Ron Stephens, Republican from Savannah and Chairman of the House Economic Development and Tourism Committee, has introduced a constitutional amendment to legalize gambling to casinos and horse racing.  The objective of the bill would be to enhance HOPE Scholarship and Pre-K funding.

Stephens suggests the revenue from a single “destination” casino would earn the state more than $250 million a year.  They see the Georgia Lottery as overseeing the approval of up to 6 casinos which would earn over $1 billion annually.

A gaming company who supports the amendment, has suggested the proposal would generate 10,000 construction jobs and another 10,000 permanent jobs.

Coincidentally, the location Stephens sees as a first consideration is Hutchinson Island in Savannah.  He envisions a casino adjacent to the Convention Center on Hutchinson Island, directly across from the Savannah Riverfront.

It’s too late for a vote this session, but Stephens believes the extra time will allow for more debate and consideration in time for January 2016 and the start of a new session.  There’s also bound to be plenty of opposition to this measure, which has been successful in thwarting similar proposals in the past.

Opposition groups have warned that casinos spawn crime and prey on the poor and desperate.  Further, horse owners and breeders oppose casinos being attached to horse racing legislation, noting most horse betting occurs on races seen online.

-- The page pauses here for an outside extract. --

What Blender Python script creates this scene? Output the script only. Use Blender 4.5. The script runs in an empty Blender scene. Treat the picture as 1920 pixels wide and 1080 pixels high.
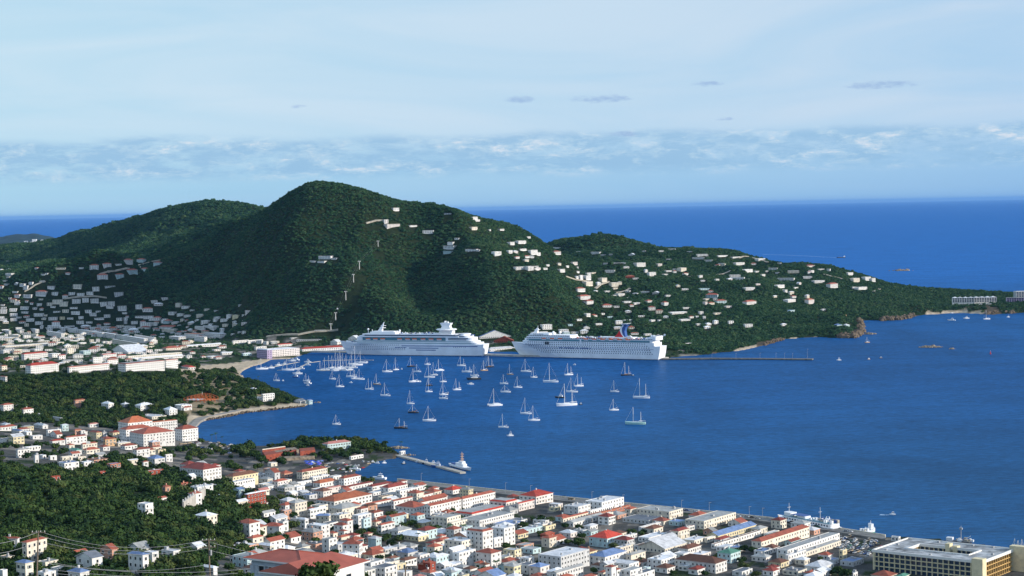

Supporters note the location in a major tourist area, like Savannah, means tourists and convention attendees will be the target audience, not the poor.  They also note development of this type actually benefits urban areas through neighborhood rehabilitation.

Governor Nathan Deal, according to reports, is opposed to expanding gambling outside the state lottery, which is why the constitutional amendment route is being taken by Stephens.  There is no veto of a constitutional amendment possible.

If passed by the legislature, voters would make the final decision at the ballot box after a 2/3 majority approval.